Dr. Thor Magnusson, from the University of Sussex, is in residency at CNMAT for a week this Spring. This is part of his Sonic Writing Research project which is a two-year research program that explores work and practices using new technologies for musical expression. Through tracing the historical conditions of material and symbolic design in in three interconnected strands of inscription - instruments, notation, and phonography - the project studies how established techniques are translated into new methods of musical composition and performance in digital musical media.

This research will map and clarify a complex landscape of current developments in music technology research where boundaries between creating and listening, and between instruments and media are disappearing. New inventions are uprooting traditional approaches to the writing, playing and sharing of music, and this needs to be studied from a media theoretical perspective. The Sonic Writing project will explore how past techniques and design patterns found in the areas of instrument design, musical notation and sound recording are translated into digital media practices of musical expression.

Thor Magnusson is a lecturer in Music at the University of Sussex. His work focusses on the impact digital technologies have on musical creativity and practice, explored through software development, composition and performance. He is the co-founder of ixi audio (www.ixi-audio.net), and has developed audio software, systems of generative music composition, written computer music tutorials and created two musical live coding environments. As part of ixi, he has taught workshops in creative music coding and sound installations, and given presentations, performances and visiting lectures at diverse art institutions, conservatories, and universities internationally. Further information: http://thormagnusson.github.io

Related talk:  Monday, April 24, noon-2 p.m., CNMAT (free and open to the public)

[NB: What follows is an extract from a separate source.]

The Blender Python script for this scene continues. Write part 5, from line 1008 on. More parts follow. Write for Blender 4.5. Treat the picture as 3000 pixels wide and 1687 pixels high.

Interfacing Sound: Visual Representation of Sound in Musical Software Instruments

In this talk Thor Magnusson will discuss work in composition, performance and the development of audiovisual software - from small instrumental applications to live coding systems. Exploring concepts of affordances and constraints, the ixi lang and Threnoscope live coding environments will be presented as examples of limited systems that frame the musician's compositional thoughts. Both are systems that engage with the visual as an integral element of musical composition, equally as prescriptive and representative notation for musical processes.

The talk will examine how music software development goes hand in hand with music research; where the digital system's requirements for specifications and completeness inevitably forces a strong understanding of the source domain. Such musical practice, when expressed through performance or composition, derives from a rigid research process, yet exists separately from it.